The 457-yard 17th is the longest two-shotter on the course. It’s a dogleg-left with a stout carry across the turn to the fairway with trees guarding the left side. Most of the Bayou Golf Course’s regular players consider a par here to be like a birdie, especially on those days when the wind comes in from the north.


The round wraps up with a 393-yard par 4 that teases water along the left side and a deep bunker that guards the tournament hole placement at the back-left. It’s well-thought of as one of the best finishing holes in the Bay Area.


The sense of community and fellowship one gets from playing golf is on ready display at the Bayou Golf Course. There’s nothing better than a great golf course that can be played at an affordable price and that’s what you get here.

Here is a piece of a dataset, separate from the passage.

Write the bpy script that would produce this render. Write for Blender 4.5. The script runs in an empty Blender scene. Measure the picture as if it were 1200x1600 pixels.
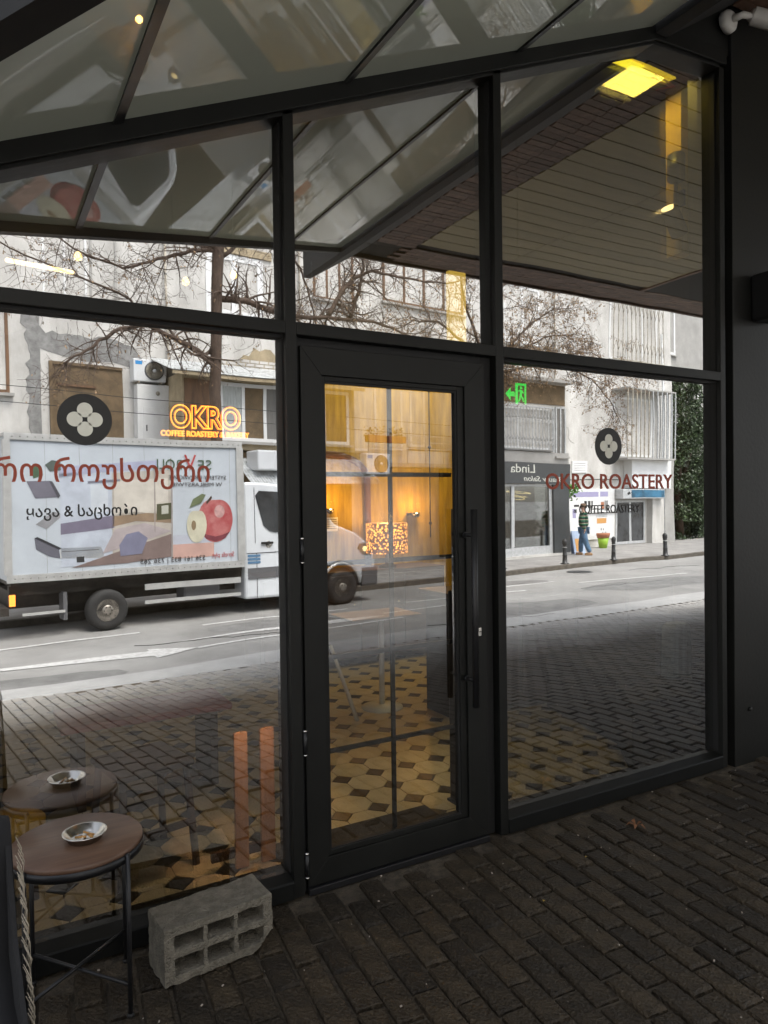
import bpy, bmesh, math, random
from mathutils import Vector, Matrix, Euler
random.seed(7)
R = math.radians
sc = bpy.context.scene
C = sc.collection

# ---------------------------------------------------------------- camera
CAM = Vector((0.0, -2.6848, 1.6))
YAW, PIT, ROLL, FPX = 0.5155, -0.0165, -0.0136, 1125.0
Fv = Vector((math.sin(YAW)*math.cos(PIT), math.cos(YAW)*math.cos(PIT), math.sin(PIT)))
Rv = Vector((math.cos(YAW), -math.sin(YAW), 0))
Uv = Rv.cross(Fv)
R2 = Rv*math.cos(ROLL) + Uv*math.sin(ROLL)
U2 = -Rv*math.sin(ROLL) + Uv*math.cos(ROLL)
cd = bpy.data.cameras.new('camera')
cam = bpy.data.objects.new('camera', cd); C.objects.link(cam)
cam.matrix_world = Matrix(((R2.x, U2.x, -Fv.x, CAM.x), (R2.y, U2.y, -Fv.y, CAM.y), (R2.z, U2.z, -Fv.z, CAM.z), (0, 0, 0, 1)))
cd.sensor_fit = 'HORIZONTAL'; cd.sensor_width = 36; cd.lens = FPX/1200*36
cd.clip_start = 0.05; cd.clip_end = 1500
sc.camera = cam

# ---------------------------------------------------------------- world, sun, exposure
w = bpy.data.worlds.new('World'); sc.world = w; w.use_nodes = True
wn = w.node_tree.nodes; bg = wn['Background']
sky = wn.new('ShaderNodeTexSky'); sky.sky_type = 'NISHITA'; sky.sun_disc = False
SUN_EL, SUN_AZ = 63.0, 20.0      # the sun stands behind the shop, over the roofs
sky.sun_elevation = R(SUN_EL); sky.sun_rotation = R(SUN_AZ)
sky.air_density = 1.0; sky.dust_density = 2.5; sky.ozone_density = 1.0
hsv = wn.new('ShaderNodeHueSaturation'); hsv.inputs['Saturation'].default_value = 0.35      # thin overcast: a pale, nearly neutral sky
w.node_tree.links.new(sky.outputs[0], hsv.inputs['Color']); w.node_tree.links.new(hsv.outputs[0], bg.inputs[0]); bg.inputs[1].default_value = 0.135
sd = bpy.data.lights.new('sun', 'SUN'); sd.energy = 1.5; sd.angle = R(28); sd.color = (1.0, 0.95, 0.88)
so = bpy.data.objects.new('sun', sd); C.objects.link(so); so.location = (10, 30, 40)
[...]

“We’ve made this course a haven of sorts for golfers who want to have fun, be treated like family and enjoy a consistent level of great golf for under $40,” said Skiba, who been at Bayou GC for nine years. “If you come play our course we think you will want to play it again and again. That’s the best complement a golfer can give a course.”


The facility also offers the community a five-and-a-half acre walking family pitch-and-putt course with holes that play from 60 to 90 yards. It’s a place where you can find both the skilled golfer looking to hone his or her skills around the greens (and who isn’t) as well as beginners just learning about how great golf can be.


Bayou Golf Course is the home to the area’s First Tee program.